Es difícil orientarse en la maraña de acontecimientos que abundan en el Diario del Tambor; quizá por eso es inevitable coincidir en algunos de ellos. Para empezar, no hay nada más notorio que la amistad de Eusebio Lira con el joven Tambor, del caudillo generoso con el discípulo y del retrato vivo que hace el Tambor sobre Lira con sus virtudes y defectos, al margen de cualquier hagiografía. Por eso no me sorprendió hallar en la novela de Condarco dos de los episodios más notorios del Diario, pero con protagonistas distintos.

Lo que sigue no es una crítica sino una pregunta: ¿es deliberada esta licencia narrativa?
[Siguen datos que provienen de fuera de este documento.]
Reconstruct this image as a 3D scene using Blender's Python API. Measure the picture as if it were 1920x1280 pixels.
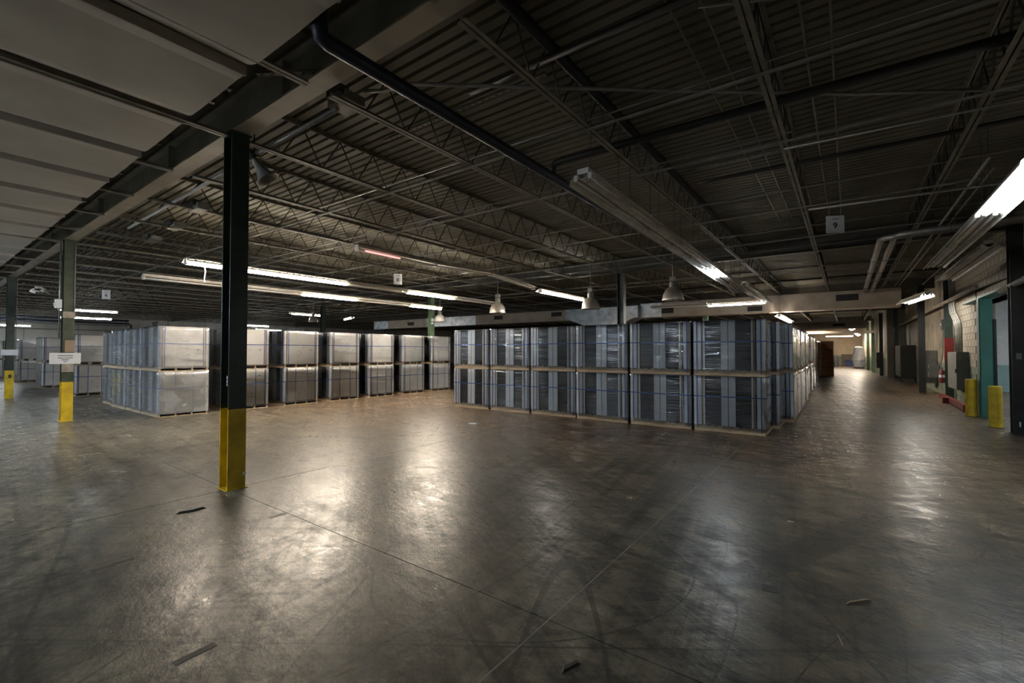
import bpy, math, random
from mathutils import Matrix, Vector
random.seed(7)
R = math.radians
scene = bpy.context.scene
for o in list(bpy.data.objects):
    bpy.data.objects.remove(o, do_unlink=True)
col = scene.collection

# ------------------------------------------------------------------ camera
cam_d = bpy.data.cameras.new('camera')
cam_d.sensor_width = 36.0
cam_d.lens = 16.0
cam_d.clip_end = 300
cam = bpy.data.objects.new('camera', cam_d)
cam.location = (0, 0, 1.65)
cam.rotation_euler = (R(90 + 1.276), 0, R(36.31))
col.objects.link(cam)
scene.camera = cam

# ------------------------------------------------------------------ world, exposure
world = bpy.data.worlds.new('world')
scene.world = world
world.use_nodes = True
world.node_tree.nodes['Background'].inputs[0].default_value = (0.5, 0.55, 0.6, 1)
world.node_tree.nodes['Background'].inputs[1].default_value = 0.02
scene.view_settings.view_transform = 'Standard'
scene.view_settings.look = 'None'
scene.view_settings.gamma = 1
scene.view_settings.use_curve_mapping = False
scene.view_settings.exposure = 2.05
scene.cycles.adaptive_threshold = 0.03
scene.cycles.use_light_tree = False
scene.cycles.caustics_reflective = False
scene.cycles.caustics_refractive = False
scene.cycles.max_bounces = 8
scene.cycles.diffuse_bounces = 4
scene.cycles.glossy_bounces = 3
scene.cycles.transmission_bounces = 2
scene.cycles.transparent_max_bounces = 6
TUBE = 26.0          # radiance of a lit fluorescent tube

# ------------------------------------------------------------------ materials
MATS = {}
def nodes_of(name):
    m = bpy.data.materials.new(name)
    m.use_nodes = True
    nt = m.node_tree
    return m, nt, nt.nodes['Principled BSDF']

def mat(name, color, rough=0.6, metal=0.0, var=0.15, scale=6.0, bump=0.0, bscale=40.0, stretch=(1, 1, 1), dirt=None, spec=None):
    """painted / metal / card surface: base colour with noise variation, optional dirt colour and bump"""
    if name in MATS:
        return MATS[name]
    m, nt, p = nodes_of(name)
    N, L = nt.nodes, nt.links
    tc = N.new('ShaderNodeTexCoord')
    mp = N.new('ShaderNodeMapping')
    mp.inputs['Scale'].default_value = stretch
    L.new(tc.outputs['Object'], mp.inputs[0])
    nz = N.new('ShaderNodeTexNoise')
    nz.inputs['Scale'].default_value = scale
    nz.inputs['Detail'].default_value = 2
    L.new(mp.outputs[0], nz.inputs['Vector'])
    cr = N.new('ShaderNodeValToRGB')
    c = color
    d = dirt if dirt else tuple(x * (1 - var * 2) for x in c)
    cr.color_ramp.elements[0].position = 0.3
    cr.color_ramp.elements[0].color = (*d, 1)
    cr.color_ramp.elements[1].position = 0.62
    cr.color_ramp.elements[1].color = (*c, 1)
    L.new(nz.outputs[0], cr.inputs[0])
    L.new(cr.outputs[0], p.inputs['Base Color'])
    p.inputs['Roughness'].default_value = rough
    p.inputs['Metallic'].default_value = metal
    if spec is not None:
        p.inputs['Specular IOR Level'].default_value = spec
    if bump:
        n2 = N.new('ShaderNodeTexNoise')
        n2.inputs['Scale'].default_value = bscale
        n2.inputs['Detail'].default_value = 1
        L.new(mp.outputs[0], n2.inputs['Vector'])
        b = N.new('ShaderNodeBump')
        b.inputs['Strength'].default_value = bump
        b.inputs['Distance'].default_value = 0.01
        L.new(n2.outputs[0], b.inputs['Height'])
        L.new(b.outputs[0], p.inputs['Normal'])
    MATS[name] = m
    return m

def emit(name, color, strength):
    if name in MATS:
        return MATS[name]
    m = bpy.data.materials.new(name)
    m.use_nodes = True
    nt = m.node_tree
    nt.nodes.clear()
    e = nt.nodes.new('ShaderNodeEmission')
    e.inputs[0].default_value = (*color, 1)
    e.inputs[1].default_value = strength
    o = nt.nodes.new('ShaderNodeOutputMaterial')
    nt.links.new(e.outputs[0], o.inputs[0])
    MATS[name] = m
    return m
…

En cualquier caso, el relato de los sucesos está por encima de los nombres, y eso quedará en la memoria del lector.

Condarco lo hace con la maestría que ya exhibió en sus cuentos, entre los cuales es difícil destacar uno en desmedro de otros. Sin embargo, qué fuerza mitopoética y expresiva tiene su cuento El Toro, traducido al aimara, al quechua y al alemán, y qué elegancia su cuento Oficio de difuntos, una veintena de líneas merece figurar en una antología universal del cuento breve.

Carlos Condarco Santillán es lector de clásicos, es un antropólogo con décadas de experiencia, es un viajero pertinaz que recorre la geografía andina a caballo; es un auténtico Tambor, que registra la crónica de nuestro pasado remoto y nuestro presente vivo; es un hombre sabio que ejerce la agricultura y la ganadería en su finca de Cotochullpa. No tuvo el honor de conocerlo cuando viví en Oruro, pero ya era tiempo de fundar una amistad duradera, basada en nuestras cuitas literarias y en la tertulia de nuestros días.

Ramón Rocha Monroy. Cochabamba, 1950. Periodista, escritor.